→ **GIVEN REQUEST**
Please copy all the lines that follow, word for word.

→ **DATA SEGMENT**
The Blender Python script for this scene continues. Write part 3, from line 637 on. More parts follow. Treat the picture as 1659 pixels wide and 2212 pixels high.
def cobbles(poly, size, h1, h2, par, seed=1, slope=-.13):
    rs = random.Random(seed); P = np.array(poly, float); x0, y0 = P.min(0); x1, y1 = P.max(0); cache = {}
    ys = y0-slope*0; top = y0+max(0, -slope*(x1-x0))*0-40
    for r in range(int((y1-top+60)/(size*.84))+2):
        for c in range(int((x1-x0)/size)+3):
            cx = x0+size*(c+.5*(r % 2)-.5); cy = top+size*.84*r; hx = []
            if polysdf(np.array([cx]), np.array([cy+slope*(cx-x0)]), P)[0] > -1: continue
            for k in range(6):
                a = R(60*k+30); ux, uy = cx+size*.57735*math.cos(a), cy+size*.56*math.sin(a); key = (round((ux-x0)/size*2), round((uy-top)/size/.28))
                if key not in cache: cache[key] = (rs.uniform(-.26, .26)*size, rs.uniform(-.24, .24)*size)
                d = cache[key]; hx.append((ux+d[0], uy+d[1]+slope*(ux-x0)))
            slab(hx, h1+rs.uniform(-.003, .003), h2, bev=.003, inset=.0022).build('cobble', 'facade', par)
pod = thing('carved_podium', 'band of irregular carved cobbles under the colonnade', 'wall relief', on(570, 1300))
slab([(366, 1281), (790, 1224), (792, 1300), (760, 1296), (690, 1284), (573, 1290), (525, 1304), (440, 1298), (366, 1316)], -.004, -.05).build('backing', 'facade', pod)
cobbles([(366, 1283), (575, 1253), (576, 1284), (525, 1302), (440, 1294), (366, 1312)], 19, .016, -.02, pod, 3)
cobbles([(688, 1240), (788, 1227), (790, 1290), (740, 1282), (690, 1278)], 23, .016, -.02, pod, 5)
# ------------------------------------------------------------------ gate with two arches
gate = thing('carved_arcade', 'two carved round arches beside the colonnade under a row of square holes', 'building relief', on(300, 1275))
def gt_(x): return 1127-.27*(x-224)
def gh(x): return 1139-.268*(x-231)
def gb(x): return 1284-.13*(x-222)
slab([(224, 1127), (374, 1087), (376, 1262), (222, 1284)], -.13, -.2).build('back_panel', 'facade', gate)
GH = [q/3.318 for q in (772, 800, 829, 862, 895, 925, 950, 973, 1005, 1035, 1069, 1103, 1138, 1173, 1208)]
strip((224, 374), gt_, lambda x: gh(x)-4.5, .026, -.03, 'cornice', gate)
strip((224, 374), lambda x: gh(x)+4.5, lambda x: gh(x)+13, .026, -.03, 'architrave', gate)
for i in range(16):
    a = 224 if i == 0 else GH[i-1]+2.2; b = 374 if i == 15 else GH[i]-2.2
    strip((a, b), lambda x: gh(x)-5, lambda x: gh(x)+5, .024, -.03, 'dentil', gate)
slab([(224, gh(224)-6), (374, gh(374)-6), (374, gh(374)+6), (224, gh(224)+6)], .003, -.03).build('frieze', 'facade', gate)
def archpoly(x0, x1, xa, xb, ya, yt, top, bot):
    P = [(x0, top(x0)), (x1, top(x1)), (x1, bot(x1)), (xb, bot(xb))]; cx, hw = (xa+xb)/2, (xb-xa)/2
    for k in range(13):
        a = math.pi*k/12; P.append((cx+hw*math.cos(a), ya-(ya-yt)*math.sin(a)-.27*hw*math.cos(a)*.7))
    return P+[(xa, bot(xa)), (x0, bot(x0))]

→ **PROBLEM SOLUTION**
The Blender Python script for this scene continues. Write part 3, from line 637 on. More parts follow. Treat the picture as 1659 pixels wide and 2212 pixels high.
def cobbles(poly, size, h1, h2, par, seed=1, slope=-.13):
    rs = random.Random(seed); P = np.array(poly, float); x0, y0 = P.min(0); x1, y1 = P.max(0); cache = {}
    ys = y0-slope*0; top = y0+max(0, -slope*(x1-x0))*0-40
    for r in range(int((y1-top+60)/(size*.84))+2):
        for c in range(int((x1-x0)/size)+3):
            cx = x0+size*(c+.5*(r % 2)-.5); cy = top+size*.84*r; hx = []
            if polysdf(np.array([cx]), np.array([cy+slope*(cx-x0)]), P)[0] > -1: continue
            for k in range(6):
                a = R(60*k+30); ux, uy = cx+size*.57735*math.cos(a), cy+size*.56*math.sin(a); key = (round((ux-x0)/size*2), round((uy-top)/size/.28))
                if key not in cache: cache[key] = (rs.uniform(-.26, .26)*size, rs.uniform(-.24, .24)*size)
                d = cache[key]; hx.append((ux+d[0], uy+d[1]+slope*(ux-x0)))
            slab(hx, h1+rs.uniform(-.003, .003), h2, bev=.003, inset=.0022).build('cobble', 'facade', par)
pod = thing('carved_podium', 'band of irregular carved cobbles under the colonnade', 'wall relief', on(570, 1300))
slab([(366, 1281), (790, 1224), (792, 1300), (760, 1296), (690, 1284), (573, 1290), (525, 1304), (440, 1298), (366, 1316)], -.004, -.05).build('backing', 'facade', pod)
cobbles([(366, 1283), (575, 1253), (576, 1284), (525, 1302), (440, 1294), (366, 1312)], 19, .016, -.02, pod, 3)
cobbles([(688, 1240), (788, 1227), (790, 1290), (740, 1282), (690, 1278)], 23, .016, -.02, pod, 5)
# ------------------------------------------------------------------ gate with two arches
gate = thing('carved_arcade', 'two carved round arches beside the colonnade under a row of square holes', 'building relief', on(300, 1275))
def gt_(x): return 1127-.27*(x-224)
def gh(x): return 1139-.268*(x-231)
def gb(x): return 1284-.13*(x-222)
slab([(224, 1127), (374, 1087), (376, 1262), (222, 1284)], -.13, -.2).build('back_panel', 'facade', gate)
GH = [q/3.318 for q in (772, 800, 829, 862, 895, 925, 950, 973, 1005, 1035, 1069, 1103, 1138, 1173, 1208)]
strip((224, 374), gt_, lambda x: gh(x)-4.5, .026, -.03, 'cornice', gate)
strip((224, 374), lambda x: gh(x)+4.5, lambda x: gh(x)+13, .026, -.03, 'architrave', gate)
for i in range(16):
    a = 224 if i == 0 else GH[i-1]+2.2; b = 374 if i == 15 else GH[i]-2.2
    strip((a, b), lambda x: gh(x)-5, lambda x: gh(x)+5, .024, -.03, 'dentil', gate)
slab([(224, gh(224)-6), (374, gh(374)-6), (374, gh(374)+6), (224, gh(224)+6)], .003, -.03).build('frieze', 'facade', gate)
def archpoly(x0, x1, xa, xb, ya, yt, top, bot):
    P = [(x0, top(x0)), (x1, top(x1)), (x1, bot(x1)), (xb, bot(xb))]; cx, hw = (xa+xb)/2, (xb-xa)/2
    for k in range(13):
        a = math.pi*k/12; P.append((cx+hw*math.cos(a), ya-(ya-yt)*math.sin(a)-.27*hw*math.cos(a)*.7))
    return P+[(xa, bot(xa)), (x0, bot(x0))]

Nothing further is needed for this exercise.